Great Britain also wants to accommodate asylum seekers on ships in the future and thus significantly reduce costs. “We will look at the full range of options, low-cost housing, former army barracks and – where appropriate and as done elsewhere in Europe (…) – ships when they can be used safely and responsibly,” Justice Secretary Dominic Raab told the BBC on Wednesday.

The previous accommodation in hotels entails “high costs for taxpayers”, said the Tory politician. Britain says it currently pays £6.8 million (€7.75 million) a day for hotels where migrants stay. According to a study by the Independent Commission for Aid Impact, a third of the British development aid budget is spent on supporting refugees and asylum seekers in the United Kingdom. As a result, aid for natural disasters abroad suffers, it said.

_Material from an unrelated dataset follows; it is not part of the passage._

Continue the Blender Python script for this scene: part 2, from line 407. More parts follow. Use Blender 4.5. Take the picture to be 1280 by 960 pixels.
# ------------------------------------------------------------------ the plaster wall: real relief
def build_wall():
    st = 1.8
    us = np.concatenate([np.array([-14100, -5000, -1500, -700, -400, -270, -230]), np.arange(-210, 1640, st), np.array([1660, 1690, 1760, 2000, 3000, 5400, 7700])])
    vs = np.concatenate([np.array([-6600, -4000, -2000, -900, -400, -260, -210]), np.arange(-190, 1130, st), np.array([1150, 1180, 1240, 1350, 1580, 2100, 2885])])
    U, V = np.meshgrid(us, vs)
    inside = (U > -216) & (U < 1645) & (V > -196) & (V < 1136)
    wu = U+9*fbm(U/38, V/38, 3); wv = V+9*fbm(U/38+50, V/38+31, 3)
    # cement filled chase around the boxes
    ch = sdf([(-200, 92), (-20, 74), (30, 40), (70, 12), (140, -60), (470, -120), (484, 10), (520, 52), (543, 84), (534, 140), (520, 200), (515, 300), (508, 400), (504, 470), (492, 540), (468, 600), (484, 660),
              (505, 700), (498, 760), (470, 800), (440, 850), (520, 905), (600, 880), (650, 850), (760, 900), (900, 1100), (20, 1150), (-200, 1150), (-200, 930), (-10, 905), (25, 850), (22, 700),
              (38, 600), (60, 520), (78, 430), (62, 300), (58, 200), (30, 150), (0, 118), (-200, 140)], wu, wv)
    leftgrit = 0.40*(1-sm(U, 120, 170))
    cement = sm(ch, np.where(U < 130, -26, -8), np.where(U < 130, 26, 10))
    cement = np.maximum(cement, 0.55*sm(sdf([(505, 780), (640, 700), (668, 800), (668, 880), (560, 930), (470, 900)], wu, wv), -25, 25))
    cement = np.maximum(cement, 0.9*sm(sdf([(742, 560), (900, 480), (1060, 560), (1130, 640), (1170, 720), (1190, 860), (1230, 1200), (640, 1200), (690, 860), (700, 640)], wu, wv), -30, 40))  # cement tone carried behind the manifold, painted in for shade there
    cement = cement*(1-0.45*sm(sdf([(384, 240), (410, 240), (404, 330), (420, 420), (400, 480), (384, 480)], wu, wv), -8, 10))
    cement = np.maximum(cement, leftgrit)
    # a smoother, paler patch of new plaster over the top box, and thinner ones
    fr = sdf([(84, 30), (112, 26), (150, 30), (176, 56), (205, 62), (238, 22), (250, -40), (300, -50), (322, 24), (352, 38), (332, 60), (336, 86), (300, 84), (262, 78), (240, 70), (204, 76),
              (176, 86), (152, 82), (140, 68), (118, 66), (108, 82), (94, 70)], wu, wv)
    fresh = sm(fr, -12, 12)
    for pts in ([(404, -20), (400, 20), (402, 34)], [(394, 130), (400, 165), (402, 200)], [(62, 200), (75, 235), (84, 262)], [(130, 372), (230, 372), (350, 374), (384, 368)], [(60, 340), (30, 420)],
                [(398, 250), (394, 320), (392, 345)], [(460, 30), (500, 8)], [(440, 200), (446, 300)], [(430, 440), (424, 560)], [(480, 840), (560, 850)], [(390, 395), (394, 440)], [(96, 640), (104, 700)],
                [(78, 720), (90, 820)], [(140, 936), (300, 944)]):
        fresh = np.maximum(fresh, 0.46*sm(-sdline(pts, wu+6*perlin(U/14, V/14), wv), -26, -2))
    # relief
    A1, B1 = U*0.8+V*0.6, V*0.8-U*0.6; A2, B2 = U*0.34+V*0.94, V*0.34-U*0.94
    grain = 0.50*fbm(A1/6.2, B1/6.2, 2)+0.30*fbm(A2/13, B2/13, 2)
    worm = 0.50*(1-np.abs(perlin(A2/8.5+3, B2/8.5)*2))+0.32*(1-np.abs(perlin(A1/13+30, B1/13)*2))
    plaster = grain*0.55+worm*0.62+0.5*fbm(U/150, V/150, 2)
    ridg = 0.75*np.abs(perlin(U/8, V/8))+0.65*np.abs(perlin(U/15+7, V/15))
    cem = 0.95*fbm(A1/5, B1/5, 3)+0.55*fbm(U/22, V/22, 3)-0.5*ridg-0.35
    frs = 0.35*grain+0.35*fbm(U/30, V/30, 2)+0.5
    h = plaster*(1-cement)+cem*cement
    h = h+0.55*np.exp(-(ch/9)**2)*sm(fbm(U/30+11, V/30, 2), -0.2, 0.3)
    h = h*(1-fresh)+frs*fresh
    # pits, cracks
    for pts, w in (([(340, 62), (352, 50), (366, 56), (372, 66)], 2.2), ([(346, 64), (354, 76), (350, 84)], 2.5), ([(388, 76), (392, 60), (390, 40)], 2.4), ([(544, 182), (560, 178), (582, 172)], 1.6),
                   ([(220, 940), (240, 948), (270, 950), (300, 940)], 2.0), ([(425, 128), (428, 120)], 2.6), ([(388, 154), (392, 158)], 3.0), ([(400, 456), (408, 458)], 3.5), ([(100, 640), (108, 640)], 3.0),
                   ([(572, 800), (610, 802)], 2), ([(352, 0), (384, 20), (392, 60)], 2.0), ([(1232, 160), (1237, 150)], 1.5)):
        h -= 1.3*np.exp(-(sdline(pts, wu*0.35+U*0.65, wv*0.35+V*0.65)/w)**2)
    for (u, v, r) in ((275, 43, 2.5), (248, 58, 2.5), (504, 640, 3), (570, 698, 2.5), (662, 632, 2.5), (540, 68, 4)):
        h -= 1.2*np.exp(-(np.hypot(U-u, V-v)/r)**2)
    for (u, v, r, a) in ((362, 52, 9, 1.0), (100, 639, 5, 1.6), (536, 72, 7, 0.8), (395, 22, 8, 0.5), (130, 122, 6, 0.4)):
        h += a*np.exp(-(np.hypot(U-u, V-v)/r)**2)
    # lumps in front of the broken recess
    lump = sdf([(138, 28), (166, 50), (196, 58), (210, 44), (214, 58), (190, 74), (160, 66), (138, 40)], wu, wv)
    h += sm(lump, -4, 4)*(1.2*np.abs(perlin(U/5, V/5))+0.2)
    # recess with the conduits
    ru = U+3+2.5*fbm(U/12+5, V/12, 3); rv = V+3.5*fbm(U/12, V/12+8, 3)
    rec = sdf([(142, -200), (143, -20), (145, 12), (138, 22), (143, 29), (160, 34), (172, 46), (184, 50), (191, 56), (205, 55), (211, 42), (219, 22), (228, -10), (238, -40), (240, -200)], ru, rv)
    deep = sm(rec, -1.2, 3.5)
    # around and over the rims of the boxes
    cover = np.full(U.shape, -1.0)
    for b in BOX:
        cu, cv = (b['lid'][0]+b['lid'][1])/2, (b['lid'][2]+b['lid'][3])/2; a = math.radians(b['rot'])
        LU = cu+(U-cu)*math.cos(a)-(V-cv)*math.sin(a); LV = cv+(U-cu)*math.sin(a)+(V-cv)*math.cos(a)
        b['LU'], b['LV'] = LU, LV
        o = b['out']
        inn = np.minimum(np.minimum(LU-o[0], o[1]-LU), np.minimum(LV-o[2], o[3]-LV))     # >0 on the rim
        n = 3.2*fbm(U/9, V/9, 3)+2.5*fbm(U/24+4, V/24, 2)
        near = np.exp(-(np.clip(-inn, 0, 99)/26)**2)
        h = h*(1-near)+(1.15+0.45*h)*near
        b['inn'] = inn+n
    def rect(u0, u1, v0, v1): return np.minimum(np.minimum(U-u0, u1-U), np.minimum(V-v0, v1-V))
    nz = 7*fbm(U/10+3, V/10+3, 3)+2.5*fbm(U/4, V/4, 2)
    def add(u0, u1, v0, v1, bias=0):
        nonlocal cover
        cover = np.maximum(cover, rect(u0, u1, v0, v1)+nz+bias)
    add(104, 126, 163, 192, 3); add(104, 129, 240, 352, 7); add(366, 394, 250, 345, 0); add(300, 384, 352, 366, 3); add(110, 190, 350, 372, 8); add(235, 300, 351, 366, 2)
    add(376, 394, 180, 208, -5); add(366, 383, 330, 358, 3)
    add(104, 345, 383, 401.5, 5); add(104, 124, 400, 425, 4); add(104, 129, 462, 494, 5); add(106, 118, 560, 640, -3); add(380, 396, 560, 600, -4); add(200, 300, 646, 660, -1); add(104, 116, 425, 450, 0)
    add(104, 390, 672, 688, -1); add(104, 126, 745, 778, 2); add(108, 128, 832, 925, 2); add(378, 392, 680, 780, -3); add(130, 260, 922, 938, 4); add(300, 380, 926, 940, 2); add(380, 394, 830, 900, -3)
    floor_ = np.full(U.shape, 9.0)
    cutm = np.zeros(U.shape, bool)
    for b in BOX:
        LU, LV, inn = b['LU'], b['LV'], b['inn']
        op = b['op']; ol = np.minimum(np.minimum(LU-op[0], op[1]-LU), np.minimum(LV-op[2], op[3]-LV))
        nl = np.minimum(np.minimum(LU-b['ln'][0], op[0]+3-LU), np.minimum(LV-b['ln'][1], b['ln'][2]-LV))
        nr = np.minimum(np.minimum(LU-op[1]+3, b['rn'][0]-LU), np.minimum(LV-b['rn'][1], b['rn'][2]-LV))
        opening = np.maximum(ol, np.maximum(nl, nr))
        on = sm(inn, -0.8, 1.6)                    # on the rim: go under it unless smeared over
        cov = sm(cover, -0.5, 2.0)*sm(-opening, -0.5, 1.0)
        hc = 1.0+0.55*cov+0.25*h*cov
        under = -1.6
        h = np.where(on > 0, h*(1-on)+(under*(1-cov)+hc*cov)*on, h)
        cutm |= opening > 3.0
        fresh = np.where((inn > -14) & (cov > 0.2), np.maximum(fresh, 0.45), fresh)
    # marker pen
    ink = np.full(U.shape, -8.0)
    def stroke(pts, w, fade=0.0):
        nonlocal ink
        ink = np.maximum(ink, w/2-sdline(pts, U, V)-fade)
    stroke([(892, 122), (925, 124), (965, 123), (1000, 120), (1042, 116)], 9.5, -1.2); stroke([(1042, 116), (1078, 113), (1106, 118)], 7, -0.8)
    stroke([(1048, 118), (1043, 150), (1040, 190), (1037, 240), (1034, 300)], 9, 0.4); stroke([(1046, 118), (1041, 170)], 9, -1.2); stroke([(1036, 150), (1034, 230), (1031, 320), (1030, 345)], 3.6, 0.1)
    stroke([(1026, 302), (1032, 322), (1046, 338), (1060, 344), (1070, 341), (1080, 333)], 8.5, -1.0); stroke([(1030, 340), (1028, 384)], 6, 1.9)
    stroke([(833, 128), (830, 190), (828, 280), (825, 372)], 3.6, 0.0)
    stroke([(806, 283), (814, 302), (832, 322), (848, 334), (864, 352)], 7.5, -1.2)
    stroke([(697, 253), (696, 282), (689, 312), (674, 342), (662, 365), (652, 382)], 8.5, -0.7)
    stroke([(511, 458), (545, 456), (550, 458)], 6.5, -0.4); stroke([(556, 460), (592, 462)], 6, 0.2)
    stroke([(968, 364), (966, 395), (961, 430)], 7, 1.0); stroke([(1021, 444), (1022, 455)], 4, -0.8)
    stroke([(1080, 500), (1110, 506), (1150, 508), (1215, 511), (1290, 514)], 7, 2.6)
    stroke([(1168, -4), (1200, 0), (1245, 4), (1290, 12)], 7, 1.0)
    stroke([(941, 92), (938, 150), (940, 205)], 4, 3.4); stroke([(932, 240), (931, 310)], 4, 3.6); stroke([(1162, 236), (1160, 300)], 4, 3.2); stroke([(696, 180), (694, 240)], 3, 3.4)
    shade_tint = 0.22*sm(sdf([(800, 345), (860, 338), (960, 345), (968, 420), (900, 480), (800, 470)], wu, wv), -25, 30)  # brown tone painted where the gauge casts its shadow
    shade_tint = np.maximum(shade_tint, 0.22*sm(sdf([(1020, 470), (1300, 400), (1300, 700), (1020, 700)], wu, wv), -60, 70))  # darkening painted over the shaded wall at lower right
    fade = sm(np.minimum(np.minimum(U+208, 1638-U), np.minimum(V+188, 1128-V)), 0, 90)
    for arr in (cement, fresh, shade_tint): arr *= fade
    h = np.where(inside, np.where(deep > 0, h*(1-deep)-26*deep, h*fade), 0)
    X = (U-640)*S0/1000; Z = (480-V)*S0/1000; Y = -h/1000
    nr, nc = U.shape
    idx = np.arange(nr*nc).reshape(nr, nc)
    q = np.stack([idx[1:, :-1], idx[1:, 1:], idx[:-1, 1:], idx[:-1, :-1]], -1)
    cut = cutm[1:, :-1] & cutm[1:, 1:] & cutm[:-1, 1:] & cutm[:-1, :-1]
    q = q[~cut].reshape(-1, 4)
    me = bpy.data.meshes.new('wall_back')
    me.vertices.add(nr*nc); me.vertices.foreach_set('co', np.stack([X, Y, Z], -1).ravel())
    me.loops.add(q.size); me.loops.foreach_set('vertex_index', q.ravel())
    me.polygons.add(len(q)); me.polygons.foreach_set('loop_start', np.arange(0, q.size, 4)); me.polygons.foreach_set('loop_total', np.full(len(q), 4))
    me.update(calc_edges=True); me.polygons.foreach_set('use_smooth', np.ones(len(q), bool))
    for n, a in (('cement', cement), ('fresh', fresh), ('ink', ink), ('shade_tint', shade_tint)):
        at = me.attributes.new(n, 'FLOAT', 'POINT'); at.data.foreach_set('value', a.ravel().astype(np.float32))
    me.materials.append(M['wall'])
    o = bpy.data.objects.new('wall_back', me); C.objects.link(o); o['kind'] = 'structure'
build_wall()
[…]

As reported by the media, newly arriving migrants are initially to be housed at two air force bases. But this is also causing trouble within the cabinet: Secretary of State James Cleverly has criticized the planned use of a base in his constituency.

The conservative government wants to use all its might against unwanted migrants. A controversial law stipulates that anyone arriving irregularly should be detained for weeks and then deported to Rwanda or other countries. They should be denied the right to apply for asylum. Prime Minister Rishi Sunak rejects exceptions for children. The United Nations Refugee Agency (UNHCR) and the Human Rights Commissioner of the Council of Europe have sharply criticized the project.